On February 2007, Creative Commons releases version 3.0 of its licenses. It focused on internationalizing the “generic” license and international harmonization of the licenses. Additionally, it expanded to encompass Creative Commons' long-held vision of establishing a compatibility structure to allow interoperability between different flexible content copyright licenses.
On December 1, 2007, Wikipedia founder Jimmy Wales announced that a long period of discussion and negotiation between and among the Free Software Foundation, Creative Commons, the Wikimedia Foundation and others had produced a proposal to modify the Free Documentation License in such a fashion as to allow the possibility for the Wikimedia Foundation to migrate the projects to the similar Creative Commons Attribution Share-Alike (CC BY-SA) license.
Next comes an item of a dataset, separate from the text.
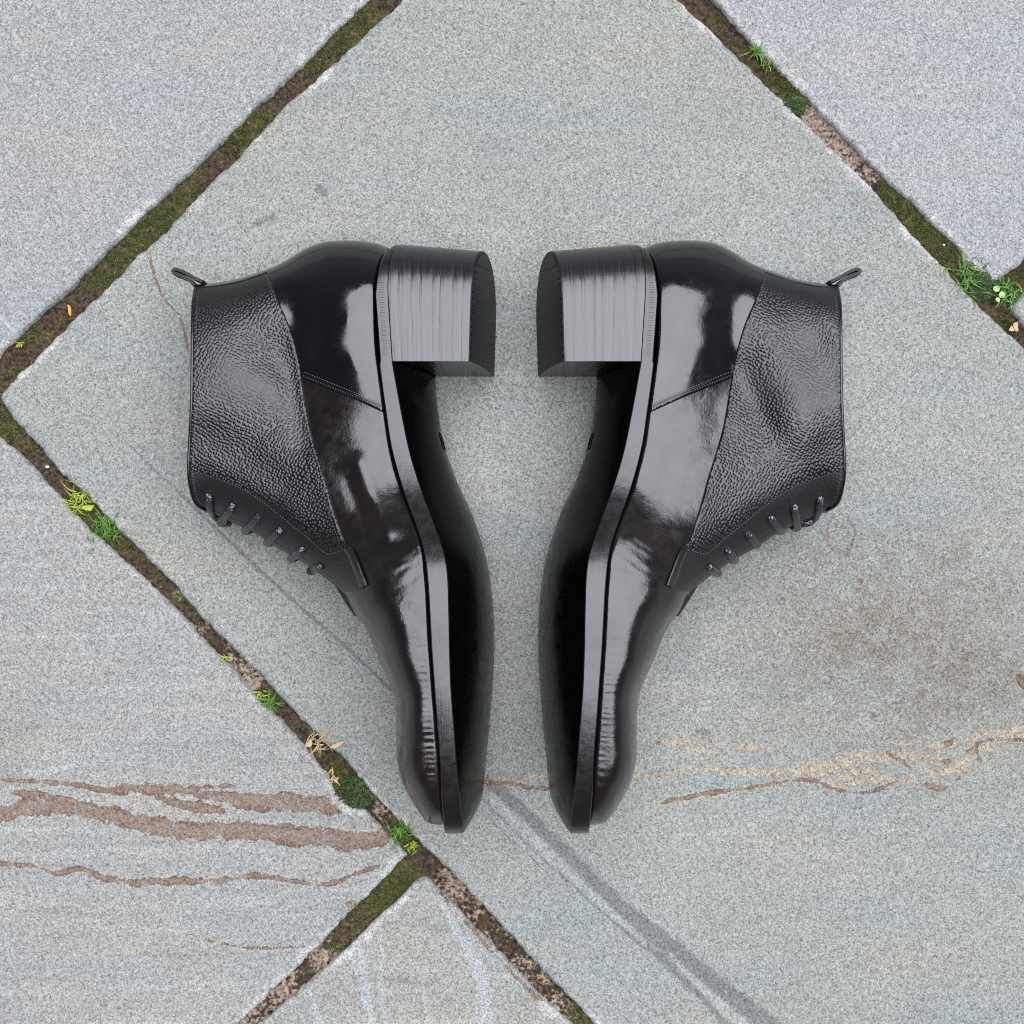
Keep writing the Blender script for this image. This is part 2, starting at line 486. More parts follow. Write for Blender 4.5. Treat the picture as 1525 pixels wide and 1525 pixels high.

Wikidata is a collaboratively edited multilingual knowledge graph. The creation of the project was funded by donations from the Allen Institute for Artificial Intelligence, the Gordon and Betty Moore Foundation, and Google, Inc. The development of the project is mainly driven by Wikimedia Deutschland under the management of Lydia Pintscher. On 7 September 2015, the Wikimedia Foundation announced the release of the Wikidata Query Service, which lets users run queries on the data contained in Wikidata. The service uses SPARQL as the query language.
In November 2014, Creative Commons releases version 4.0 of its licenses. The new licenses have improved terminology that’s better understood internationally, making them ready-to-use around the world, without porting.